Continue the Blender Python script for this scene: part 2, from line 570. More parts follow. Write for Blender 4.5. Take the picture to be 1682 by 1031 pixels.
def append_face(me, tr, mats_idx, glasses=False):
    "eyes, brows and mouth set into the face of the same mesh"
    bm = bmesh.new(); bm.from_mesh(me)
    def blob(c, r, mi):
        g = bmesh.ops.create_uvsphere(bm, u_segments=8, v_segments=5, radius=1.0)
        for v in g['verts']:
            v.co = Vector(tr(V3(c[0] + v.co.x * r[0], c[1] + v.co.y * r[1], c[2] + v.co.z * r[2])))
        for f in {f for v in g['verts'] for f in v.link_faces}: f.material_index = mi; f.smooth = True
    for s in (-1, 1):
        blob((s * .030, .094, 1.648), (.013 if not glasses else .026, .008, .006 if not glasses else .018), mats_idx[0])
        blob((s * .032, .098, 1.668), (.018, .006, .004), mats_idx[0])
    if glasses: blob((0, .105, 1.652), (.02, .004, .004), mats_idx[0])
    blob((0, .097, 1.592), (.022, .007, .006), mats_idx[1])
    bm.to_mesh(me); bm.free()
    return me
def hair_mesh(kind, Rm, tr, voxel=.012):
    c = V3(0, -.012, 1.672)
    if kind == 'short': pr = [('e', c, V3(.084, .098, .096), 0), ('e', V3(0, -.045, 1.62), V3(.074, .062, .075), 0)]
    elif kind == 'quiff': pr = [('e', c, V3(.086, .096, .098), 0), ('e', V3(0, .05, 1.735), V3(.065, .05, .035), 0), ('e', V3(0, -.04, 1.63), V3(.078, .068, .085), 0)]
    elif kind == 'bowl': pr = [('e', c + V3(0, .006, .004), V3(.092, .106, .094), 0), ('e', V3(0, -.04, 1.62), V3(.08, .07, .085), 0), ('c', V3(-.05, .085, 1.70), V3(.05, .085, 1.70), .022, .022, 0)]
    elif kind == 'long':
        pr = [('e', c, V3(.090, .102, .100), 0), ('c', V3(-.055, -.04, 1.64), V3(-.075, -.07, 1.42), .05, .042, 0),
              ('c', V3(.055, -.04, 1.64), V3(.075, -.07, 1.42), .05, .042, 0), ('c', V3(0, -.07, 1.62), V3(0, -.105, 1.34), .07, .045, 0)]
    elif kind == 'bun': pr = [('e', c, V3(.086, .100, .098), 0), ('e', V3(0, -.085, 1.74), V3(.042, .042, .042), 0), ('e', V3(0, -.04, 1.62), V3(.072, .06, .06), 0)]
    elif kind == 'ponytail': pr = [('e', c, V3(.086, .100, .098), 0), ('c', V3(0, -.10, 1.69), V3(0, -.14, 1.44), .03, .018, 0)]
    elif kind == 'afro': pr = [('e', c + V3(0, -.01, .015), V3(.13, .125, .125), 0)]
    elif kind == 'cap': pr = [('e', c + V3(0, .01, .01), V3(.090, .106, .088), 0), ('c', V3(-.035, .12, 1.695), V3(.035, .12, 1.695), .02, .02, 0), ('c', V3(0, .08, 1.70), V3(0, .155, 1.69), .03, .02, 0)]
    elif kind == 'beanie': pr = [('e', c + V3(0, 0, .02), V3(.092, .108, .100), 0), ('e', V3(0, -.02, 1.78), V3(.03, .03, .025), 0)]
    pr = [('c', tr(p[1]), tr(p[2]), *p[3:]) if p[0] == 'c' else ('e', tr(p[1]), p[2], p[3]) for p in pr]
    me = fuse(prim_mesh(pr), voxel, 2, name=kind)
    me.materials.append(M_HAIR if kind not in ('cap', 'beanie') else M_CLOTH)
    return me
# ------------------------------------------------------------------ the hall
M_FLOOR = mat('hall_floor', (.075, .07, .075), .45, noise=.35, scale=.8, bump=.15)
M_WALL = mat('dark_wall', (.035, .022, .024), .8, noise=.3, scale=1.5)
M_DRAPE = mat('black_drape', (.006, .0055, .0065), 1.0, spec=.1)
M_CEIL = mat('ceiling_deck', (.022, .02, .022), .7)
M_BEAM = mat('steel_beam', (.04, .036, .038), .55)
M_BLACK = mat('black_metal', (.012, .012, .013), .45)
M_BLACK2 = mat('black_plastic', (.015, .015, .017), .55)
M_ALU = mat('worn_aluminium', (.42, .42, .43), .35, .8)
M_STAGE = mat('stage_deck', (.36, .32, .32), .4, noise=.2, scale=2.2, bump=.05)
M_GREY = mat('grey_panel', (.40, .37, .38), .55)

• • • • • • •

(WORK TO BE COMPLETED): Each line above must be reproduced exactly as it stands.

(SOLUTION TO THE EXERCISE):
Continue the Blender Python script for this scene: part 2, from line 570. More parts follow. Write for Blender 4.5. Take the picture to be 1682 by 1031 pixels.
def append_face(me, tr, mats_idx, glasses=False):
    "eyes, brows and mouth set into the face of the same mesh"
    bm = bmesh.new(); bm.from_mesh(me)
    def blob(c, r, mi):
        g = bmesh.ops.create_uvsphere(bm, u_segments=8, v_segments=5, radius=1.0)
        for v in g['verts']:
            v.co = Vector(tr(V3(c[0] + v.co.x * r[0], c[1] + v.co.y * r[1], c[2] + v.co.z * r[2])))
        for f in {f for v in g['verts'] for f in v.link_faces}: f.material_index = mi; f.smooth = True
    for s in (-1, 1):
        blob((s * .030, .094, 1.648), (.013 if not glasses else .026, .008, .006 if not glasses else .018), mats_idx[0])
        blob((s * .032, .098, 1.668), (.018, .006, .004), mats_idx[0])
    if glasses: blob((0, .105, 1.652), (.02, .004, .004), mats_idx[0])
    blob((0, .097, 1.592), (.022, .007, .006), mats_idx[1])
    bm.to_mesh(me); bm.free()
    return me
def hair_mesh(kind, Rm, tr, voxel=.012):
    c = V3(0, -.012, 1.672)
    if kind == 'short': pr = [('e', c, V3(.084, .098, .096), 0), ('e', V3(0, -.045, 1.62), V3(.074, .062, .075), 0)]
    elif kind == 'quiff': pr = [('e', c, V3(.086, .096, .098), 0), ('e', V3(0, .05, 1.735), V3(.065, .05, .035), 0), ('e', V3(0, -.04, 1.63), V3(.078, .068, .085), 0)]
    elif kind == 'bowl': pr = [('e', c + V3(0, .006, .004), V3(.092, .106, .094), 0), ('e', V3(0, -.04, 1.62), V3(.08, .07, .085), 0), ('c', V3(-.05, .085, 1.70), V3(.05, .085, 1.70), .022, .022, 0)]
    elif kind == 'long':
        pr = [('e', c, V3(.090, .102, .100), 0), ('c', V3(-.055, -.04, 1.64), V3(-.075, -.07, 1.42), .05, .042, 0),
              ('c', V3(.055, -.04, 1.64), V3(.075, -.07, 1.42), .05, .042, 0), ('c', V3(0, -.07, 1.62), V3(0, -.105, 1.34), .07, .045, 0)]
    elif kind == 'bun': pr = [('e', c, V3(.086, .100, .098), 0), ('e', V3(0, -.085, 1.74), V3(.042, .042, .042), 0), ('e', V3(0, -.04, 1.62), V3(.072, .06, .06), 0)]
    elif kind == 'ponytail': pr = [('e', c, V3(.086, .100, .098), 0), ('c', V3(0, -.10, 1.69), V3(0, -.14, 1.44), .03, .018, 0)]
    elif kind == 'afro': pr = [('e', c + V3(0, -.01, .015), V3(.13, .125, .125), 0)]
    elif kind == 'cap': pr = [('e', c + V3(0, .01, .01), V3(.090, .106, .088), 0), ('c', V3(-.035, .12, 1.695), V3(.035, .12, 1.695), .02, .02, 0), ('c', V3(0, .08, 1.70), V3(0, .155, 1.69), .03, .02, 0)]
    elif kind == 'beanie': pr = [('e', c + V3(0, 0, .02), V3(.092, .108, .100), 0), ('e', V3(0, -.02, 1.78), V3(.03, .03, .025), 0)]
    pr = [('c', tr(p[1]), tr(p[2]), *p[3:]) if p[0] == 'c' else ('e', tr(p[1]), p[2], p[3]) for p in pr]
    me = fuse(prim_mesh(pr), voxel, 2, name=kind)
    me.materials.append(M_HAIR if kind not in ('cap', 'beanie') else M_CLOTH)
    return me
# ------------------------------------------------------------------ the hall
M_FLOOR = mat('hall_floor', (.075, .07, .075), .45, noise=.35, scale=.8, bump=.15)
M_WALL = mat('dark_wall', (.035, .022, .024), .8, noise=.3, scale=1.5)
M_DRAPE = mat('black_drape', (.006, .0055, .0065), 1.0, spec=.1)
M_CEIL = mat('ceiling_deck', (.022, .02, .022), .7)
M_BEAM = mat('steel_beam', (.04, .036, .038), .55)
M_BLACK = mat('black_metal', (.012, .012, .013), .45)
M_BLACK2 = mat('black_plastic', (.015, .015, .017), .55)
M_ALU = mat('worn_aluminium', (.42, .42, .43), .35, .8)
M_STAGE = mat('stage_deck', (.36, .32, .32), .4, noise=.2, scale=2.2, bump=.05)
M_GREY = mat('grey_panel', (.40, .37, .38), .55)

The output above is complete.